The gang never actually got back together for another rumble, unfortunately. That was my one and only time as leader of my own street gang.

* For those doing the math, yes, that means that I was the president in my fifth year of high school. Ontario had five years of high school back then. Great for getting your first-year college courses out of the way.
** Read the second paragraph, then come back here. Yeah. Okay, moving on.
*** This is going to be a bit long for a footnote, for which I apologize in advance.

Okay, so my school had become kind of a cool place to go to school, overall, but we still had some trouble with bullies, particularly bullies who didn’t go to our school. This was in the days when “school security” consisted of teachers knowing which of the 2000+ kids in the school actually belongs, so grads, dropouts and kids from other schools got in the habit of dropping by whenever they felt like beating someone up.

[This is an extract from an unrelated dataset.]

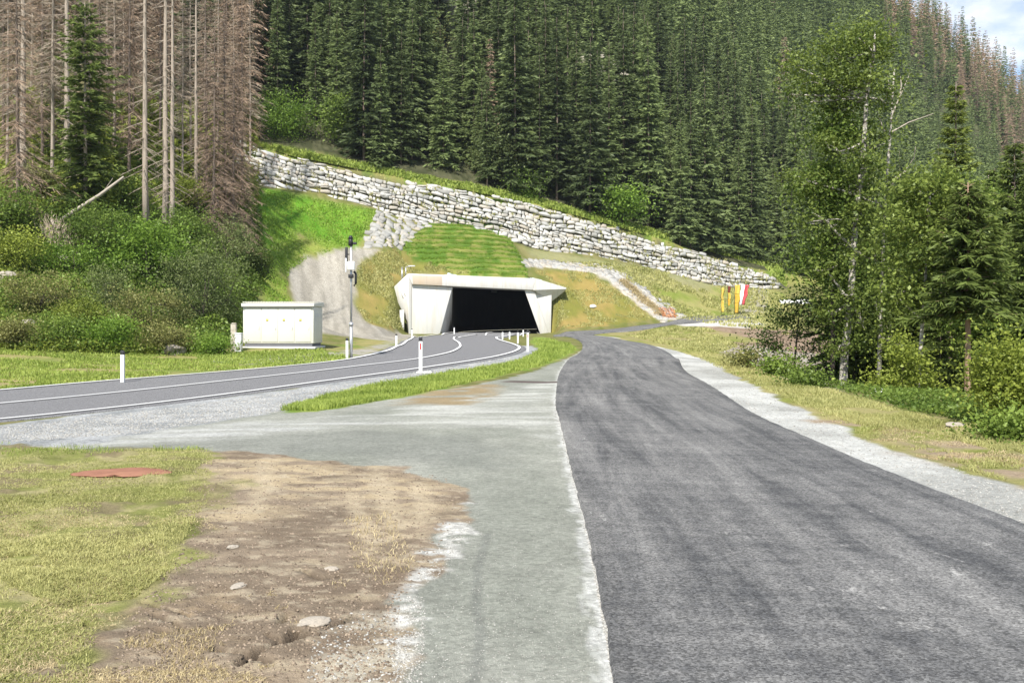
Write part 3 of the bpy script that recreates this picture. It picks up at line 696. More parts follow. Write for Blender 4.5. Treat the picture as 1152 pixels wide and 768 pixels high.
base = np.array([P(a, b, d) for a, b, d in zip(WPX, WBT, WD)]); topz = np.array([P(a, b, d + 1.6)[2] for a, b, d in zip(WPX, WTP, WD)])
arc = np.r_[0, np.cumsum(np.linalg.norm(np.diff(base[:, :2], axis=0), axis=1))]
def wall_pt(a, v, out=0.0):
    b = np.stack([np.interp(a, arc, base[:, i]) for i in range(3)], -1)
    b[..., 1] += v * .34 - out * .95 - .15; b[..., 2] += v + out * .32; return b
sb = StoneBin(); v0 = -.5; row = 0
while v0 < 7.5:
    hrow = rng.uniform(.3, .6); a = -rng.uniform(0, 1)
    while a < arc[-1]:
        wd = hrow * rng.choice([.8, 1.2, 1.7, 2.3, 3.0]) * rng.uniform(.85, 1.15); 
        parts = [(v0, hrow)] if rng.random() > .2 else [(v0, hrow * .5), (v0 + hrow * .5, hrow * .5)]
        for pv, ph in parts:
            ac, vc = a + wd / 2, pv + ph / 2
            wob = 0
            hgt = np.interp(ac, arc, topz - base[:, 2])
            if vc + wob * .6 < hgt - .1 and ac < arc[-1] - rng.uniform(0, .5):
                uu, vv, dp = stone_shape(rng)
                gap = rng.uniform(-.01, .035)
                A = ac + uu * (wd / 2 - gap) ; th = rng.normal(0, .07); 
                Vv = vc + (vv * (ph / 2 - gap) + uu * wd / 2 * math.tan(th)) + (fbm(A * .22, A * 0 + row * .35, 7, 3) - .5) * 1.3
                sb.add(wall_pt(A, Vv, dp * rng.uniform(.09, .19) + rng.normal(0, .05)).reshape(-1, 3), rng)
        a += wd
    v0 += hrow; row += 1
# the lower apron of stones that runs down from the wall onto the gravel ramp
ramp_poly = [(428,236),(448,240),(474,250),(490,250),(470,262),(456,279),(408,278),(416,258)]
n_r = 0
for row_y in np.arange(240, 280, 3.1):
    x = 405 + rng.uniform(0, 5)
    while x < 490:
        wpx = rng.uniform(5, 13); cxp, cyp = x + wpx / 2, row_y + rng.normal(0, .5); x += wpx
        p2 = np.array(ramp_poly, float)
        if sdf(p2, np.array([cxp]), np.array([cyp]))[0] < -.5: continue
        c = P(cxp, cyp, hit1(cxp, cyp)[1]); sc = c[1] / F
        e = .6; nx_ = -(zt(c[0] + e, c[1]) - zt(c[0] - e, c[1])) / (2 * e); ny_ = -(zt(c[0], c[1] + e) - zt(c[0], c[1] - e)) / (2 * e)
        nrm = np.array([float(nx_), float(ny_), 1.0]); nrm /= np.linalg.norm(nrm); ex = np.cross((0, 1, 0), nrm); ex /= np.linalg.norm(ex); ey = np.cross(nrm, ex)
        uu, vv, dp = stone_shape(rng); hs = rng.uniform(.26, .4)
        V = c + ex * (uu * (wpx * sc / 2 - .03))[..., None] + ey * (vv * hs)[..., None] + nrm * (dp * rng.uniform(.1, .2))[..., None]
        sb.add(V.reshape(-1, 3), rng, None, .35)
wall = thing('stone_retaining_wall', 'long pale dry stone retaining wall of rough boulders climbing left above the tunnel mouth', 'wall', (base[7, 0], base[7, 1], base[7, 2]))
inv = -np.array(wall.location)
sb.V = [v + inv for v in sb.V]
link('boulder_facing', sb.mesh('boulder_facing', M['stone']), wall)
# weeds in the joints
def blades(n, pos, h, w, lean=.5, rng=RNG, tint=None, droop=.25):
    """n grass blades as bent strips of two quads / one tip"""
    h = np.broadcast_to(h, (n,)) * rng.uniform(.5, 1.3, n); w = np.broadcast_to(w, (n,)) * rng.uniform(.7, 1.3, n); az = rng.uniform(0, 6.283, n); la = rng.uniform(0, lean, n) * h
    face = rng.uniform(0, 6.283, n); sx = np.cos(face) * w / 2; sy = np.sin(face) * w / 2
    mx_ = pos[:, 0] + np.cos(az) * la * .35; my_ = pos[:, 1] + np.sin(az) * la * .35
    tx = pos[:, 0] + np.cos(az) * la; ty = pos[:, 1] + np.sin(az) * la
    z0 = pos[:, 2] - .01
    V = np.stack([np.c_[pos[:, 0] - sx, pos[:, 1] - sy, z0], np.c_[pos[:, 0] + sx, pos[:, 1] + sy, z0],
                  np.c_[mx_ + sx * .8, my_ + sy * .8, z0 + h * .6], np.c_[mx_ - sx * .8, my_ - sy * .8, z0 + h * .6],
                  np.c_[tx, ty, z0 + h * (1 - droop * la / np.maximum(h, 1e-6))]], 1).reshape(-1, 3)
    b = np.arange(n)[:, None] * 5
    t = rng.uniform(0, 1, n) if tint is None else np.clip(tint + rng.normal(0, .2, n), 0, 1)
    return V, b + np.array([[0, 1, 2, 3]]), b + np.array([[3, 2, 4]]), np.repeat(t, 5)
def grass_obj(name, V, q, t3, tint, mat, kind='stuff'):
    return tag(link(name, npmesh(name, V, [q, t3], mat, {'tint': tint})), kind=kind)
def sample_poly(pts, n, rng=RNG):
    pts = np.array(pts, float); lo, hi = pts.min(0), pts.max(0); out = []
    tot = 0
    while tot < n:
        c = rng.uniform(lo, hi, (n * 2, 2)); c = c[sdf(pts, c[:, 0], c[:, 1]) > 0]; out.append(c); tot += len(c)
    return np.concatenate(out)[:n]
vv_ = []; 
for k in range(260):
    a = rng.uniform(0, arc[-1]); h = np.interp(a, arc, topz - base[:, 2]); p = wall_pt(np.array(a), np.array(rng.uniform(0, h)), .12)
    vv_.append(p + rng.normal(0, .14, (14, 3)) * (1, .2, .7))
vv_ = np.concatenate(vv_) + inv
V, q, t3, ti = blades(len(vv_), vv_, .28, .07, 1.0)
tag(link('joint_weeds', npmesh('joint_weeds', V, [q, t3], M['grass_blade'], {'tint': ti}), wall), kind='stuff')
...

Administration handled this problem quite well, really, but in addition to their official efforts, I formed my “welcoming committee,” a group of athletes from various sports teams who had a lot of school pride and - this is important to note - enough self-restraint to act on this pride without actually causing lasting injury. Let this be a lesson, kids - if you’re going to create a band of free-roaming thugs, choose them carefully.

They were their own little group, honestly, and after school could usually be found near the bus stop, the most common point of arrival for people looking to stir up trouble at the school.